El relato de los hechos recogidos en el auto por el que el juzgado de Instrucción número dos de Las Palmas de Gran Canaria decide procesar a seis hombres por delitos de prostitución de menores y otros cargos, entre los que figura Eustasio López, multimillonario y tal vez el mayor empresario turístico de Canarias (18.000 camas en veinte hoteles), solo produce asco y repulsión. La autoridad judicial ha fijado fianzas que suman 1.236.600 euros. El proceso alude al funcionamiento desde 2015 de una hipotética agencia de azafatas que bajo el nombre de «18 lovas» encubría un negocio de prostitución de menores con eventos de toda España. Pueden ustedes leer el auto en las redes sociales porque la noticia del procesamiento de López y el resto de los implicados fue trompeteado por algunos periodistas en sus cuentas personales. Incluso un compañero intentó comentarla en la Televisión Canaria y creo que llegaron a practicar vudú para impedirlo. Inmediatamente se recordó que el administrador único de RTVC, Francisco Moreno, había trabajado durante años como responsable de comunicación corporativa para el conglomerado de empresas Lopesan. Ah, los riesgos de ser tan importante y de cimentar una carrera a base de relaciones babificadas. No es el único que prefiere el hedor del silencio, desde luego, como se pudo ver en portadas flamígeras cuando se trata de perder siquiera siete pesetas y en digitales de un progresismo centelleante.
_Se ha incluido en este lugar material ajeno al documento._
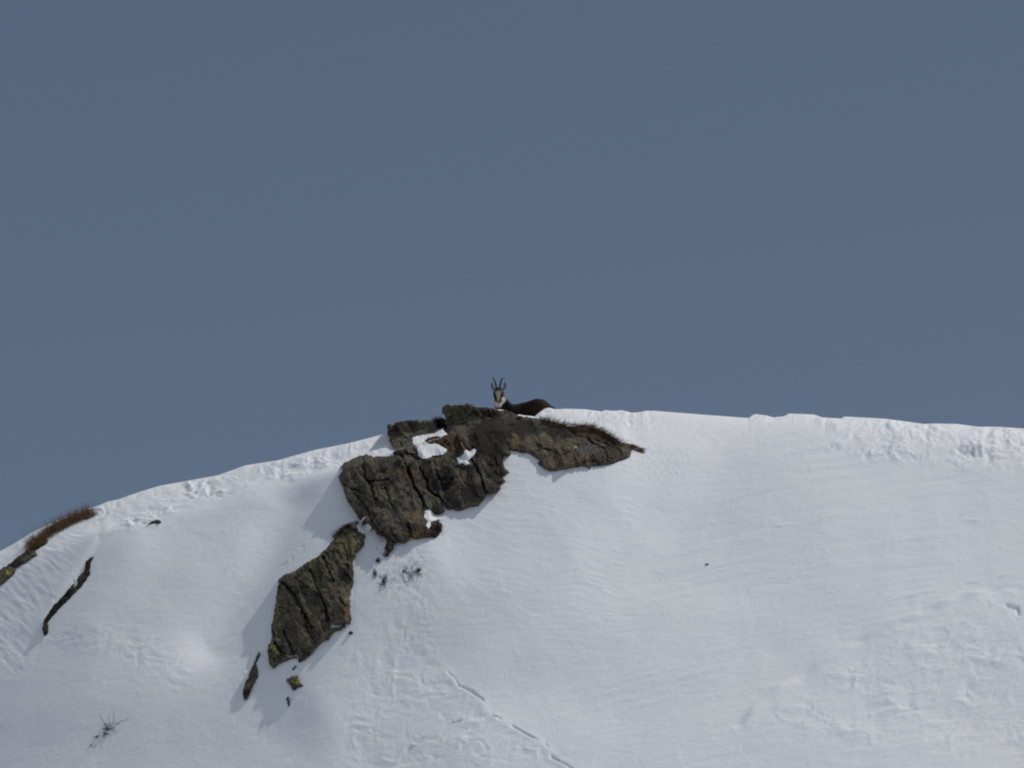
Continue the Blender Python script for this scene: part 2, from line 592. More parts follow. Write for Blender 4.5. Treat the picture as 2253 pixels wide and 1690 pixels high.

Y ahora mismo no hay más. El auto y los hechos –la información plausible sobre ciertos hechos– que merecen la suficiente credibilidad al juez para abrir el procesamiento. Y por supuesto la presunción de inocencia. Pero del escándalo puede derivarse algunas observaciones útiles. Una de las más sorprendentes es que en Canarias la prostitución no existe. Es decir, no existe como sujeto ni objeto en el espacio público, no es mencionada, no se le denota ni se le connota. Aquí el puterío está envuelto en un silencio tan sucio y cuarteado como las sábanas de un prostíbulo. En numerosos parlamentos, asambleas y ayuntamientos de toda España se ha debatido sobre la prostitución: sus raíces, su capacidad destructiva, su prohibición legal. En Canarias, que yo sepa, jamás, lo que no deja de ser paradójico, porque es un país en el que florecen los puteros y las putas trabajan (es un decir) a todas horas. Como en todas las zonas turísticas, obviamente, aunque no solo. Vivo en el centro de Santa Cruz de Tenerife, a dos tiros de piedra de la plaza Weyler, y a menos de 200 metros de distancia, en calles perfectamente burguesas y anodinamente cotidianas, operan pisos dedicados a una prostitución discreta, rápida, funcional. En algún que otro caso lo llevan haciendo generaciones de putas y puteros, al igual que hay baretos que venden farlopa desde hace treinta años. Apenas puedes encontrar un municipio tinerfeño sin su entrañable casa de putas y luego están los grandes locales, como el que desde la autopista del Sur puede verse en tierras de Arona, con letreros luminosos y numerosas ofertas que incluyen el subterfugio «muy jovencitas» para referirse a menores de edad: carne trémula latinoamericana, europea del Este, africana de origen subsahariano. Los sures turísticos están alfombrados por una prostitución próspera e incesante, pequeños paraísos de duchas sucias, jergones ruidosos, tufo a lejía, espejos oscuros y alcohol de garrafón. Más de 3.500 prostitutas trabajan en Canarias, aunque es imposible concretar una cifra. Casi todas las semanas varias docenas se trasladan a La Gomera, La Palma y El Hierro para volver después de un par de jornadas intensivas.

Violencia, trata de blancas, miedo, humillación y degradación física y emocional están en el corazón podrido de la prostitución. Se puede oír su latido muy cerca de tu casa, entre compañeros de trabajo, junto a la playa del veraneo. Lo que hicieron –si así lo deciden los tribunales– esos seis hombres lo hacen cientos de hombres diariamente en Canarias.